* **What is expected**
Output the full listing word for word.

##### Information supplied #####

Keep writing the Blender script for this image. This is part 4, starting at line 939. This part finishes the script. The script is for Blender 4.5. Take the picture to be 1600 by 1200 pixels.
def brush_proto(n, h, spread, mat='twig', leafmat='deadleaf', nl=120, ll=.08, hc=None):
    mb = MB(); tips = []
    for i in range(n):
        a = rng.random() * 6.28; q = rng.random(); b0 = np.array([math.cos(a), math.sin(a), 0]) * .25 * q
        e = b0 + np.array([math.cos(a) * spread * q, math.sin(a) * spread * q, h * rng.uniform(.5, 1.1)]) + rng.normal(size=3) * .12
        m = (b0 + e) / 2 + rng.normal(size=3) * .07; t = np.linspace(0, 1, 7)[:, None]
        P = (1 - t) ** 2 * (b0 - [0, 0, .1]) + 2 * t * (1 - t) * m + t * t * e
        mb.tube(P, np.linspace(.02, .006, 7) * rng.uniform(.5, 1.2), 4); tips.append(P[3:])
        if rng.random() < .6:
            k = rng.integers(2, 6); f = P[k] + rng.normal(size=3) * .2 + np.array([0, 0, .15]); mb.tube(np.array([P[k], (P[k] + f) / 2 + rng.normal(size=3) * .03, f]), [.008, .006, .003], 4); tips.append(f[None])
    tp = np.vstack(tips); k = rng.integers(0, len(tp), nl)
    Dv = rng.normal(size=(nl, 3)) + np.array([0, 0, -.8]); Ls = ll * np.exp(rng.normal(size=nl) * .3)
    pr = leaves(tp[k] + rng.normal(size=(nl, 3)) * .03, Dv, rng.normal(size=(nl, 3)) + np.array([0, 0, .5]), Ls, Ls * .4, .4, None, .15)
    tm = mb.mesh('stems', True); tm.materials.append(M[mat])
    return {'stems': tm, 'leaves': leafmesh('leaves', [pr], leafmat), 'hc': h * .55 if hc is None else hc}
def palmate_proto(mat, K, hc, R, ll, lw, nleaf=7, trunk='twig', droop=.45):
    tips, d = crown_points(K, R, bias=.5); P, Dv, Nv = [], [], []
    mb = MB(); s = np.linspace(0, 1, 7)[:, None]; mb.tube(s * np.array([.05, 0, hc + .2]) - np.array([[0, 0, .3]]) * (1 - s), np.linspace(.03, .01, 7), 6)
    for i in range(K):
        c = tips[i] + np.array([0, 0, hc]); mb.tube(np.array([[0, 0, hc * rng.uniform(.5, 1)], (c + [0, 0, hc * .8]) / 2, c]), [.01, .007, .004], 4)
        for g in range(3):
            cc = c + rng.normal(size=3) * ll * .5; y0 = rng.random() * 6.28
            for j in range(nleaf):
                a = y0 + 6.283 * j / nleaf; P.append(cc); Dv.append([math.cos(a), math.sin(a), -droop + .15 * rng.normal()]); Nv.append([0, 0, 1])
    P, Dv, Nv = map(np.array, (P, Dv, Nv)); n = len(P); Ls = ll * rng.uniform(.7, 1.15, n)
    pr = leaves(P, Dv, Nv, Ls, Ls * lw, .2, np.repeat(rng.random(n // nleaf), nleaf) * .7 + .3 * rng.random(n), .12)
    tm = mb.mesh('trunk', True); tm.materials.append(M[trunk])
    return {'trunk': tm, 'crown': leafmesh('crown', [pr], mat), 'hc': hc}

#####

* **Expected answer**
Keep writing the Blender script for this image. This is part 4, starting at line 939. This part finishes the script. The script is for Blender 4.5. Take the picture to be 1600 by 1200 pixels.
def brush_proto(n, h, spread, mat='twig', leafmat='deadleaf', nl=120, ll=.08, hc=None):
    mb = MB(); tips = []
    for i in range(n):
        a = rng.random() * 6.28; q = rng.random(); b0 = np.array([math.cos(a), math.sin(a), 0]) * .25 * q
        e = b0 + np.array([math.cos(a) * spread * q, math.sin(a) * spread * q, h * rng.uniform(.5, 1.1)]) + rng.normal(size=3) * .12
        m = (b0 + e) / 2 + rng.normal(size=3) * .07; t = np.linspace(0, 1, 7)[:, None]
        P = (1 - t) ** 2 * (b0 - [0, 0, .1]) + 2 * t * (1 - t) * m + t * t * e
        mb.tube(P, np.linspace(.02, .006, 7) * rng.uniform(.5, 1.2), 4); tips.append(P[3:])
        if rng.random() < .6:
            k = rng.integers(2, 6); f = P[k] + rng.normal(size=3) * .2 + np.array([0, 0, .15]); mb.tube(np.array([P[k], (P[k] + f) / 2 + rng.normal(size=3) * .03, f]), [.008, .006, .003], 4); tips.append(f[None])
    tp = np.vstack(tips); k = rng.integers(0, len(tp), nl)
    Dv = rng.normal(size=(nl, 3)) + np.array([0, 0, -.8]); Ls = ll * np.exp(rng.normal(size=nl) * .3)
    pr = leaves(tp[k] + rng.normal(size=(nl, 3)) * .03, Dv, rng.normal(size=(nl, 3)) + np.array([0, 0, .5]), Ls, Ls * .4, .4, None, .15)
    tm = mb.mesh('stems', True); tm.materials.append(M[mat])
    return {'stems': tm, 'leaves': leafmesh('leaves', [pr], leafmat), 'hc': h * .55 if hc is None else hc}
def palmate_proto(mat, K, hc, R, ll, lw, nleaf=7, trunk='twig', droop=.45):
    tips, d = crown_points(K, R, bias=.5); P, Dv, Nv = [], [], []
    mb = MB(); s = np.linspace(0, 1, 7)[:, None]; mb.tube(s * np.array([.05, 0, hc + .2]) - np.array([[0, 0, .3]]) * (1 - s), np.linspace(.03, .01, 7), 6)
    for i in range(K):
        c = tips[i] + np.array([0, 0, hc]); mb.tube(np.array([[0, 0, hc * rng.uniform(.5, 1)], (c + [0, 0, hc * .8]) / 2, c]), [.01, .007, .004], 4)
        for g in range(3):
            cc = c + rng.normal(size=3) * ll * .5; y0 = rng.random() * 6.28
            for j in range(nleaf):
                a = y0 + 6.283 * j / nleaf; P.append(cc); Dv.append([math.cos(a), math.sin(a), -droop + .15 * rng.normal()]); Nv.append([0, 0, 1])
    P, Dv, Nv = map(np.array, (P, Dv, Nv)); n = len(P); Ls = ll * rng.uniform(.7, 1.15, n)
    pr = leaves(P, Dv, Nv, Ls, Ls * lw, .2, np.repeat(rng.random(n // nleaf), nleaf) * .7 + .3 * rng.random(n), .12)
    tm = mb.mesh('trunk', True); tm.materials.append(M[trunk])
    return {'trunk': tm, 'crown': leafmesh('crown', [pr], mat), 'hc': hc}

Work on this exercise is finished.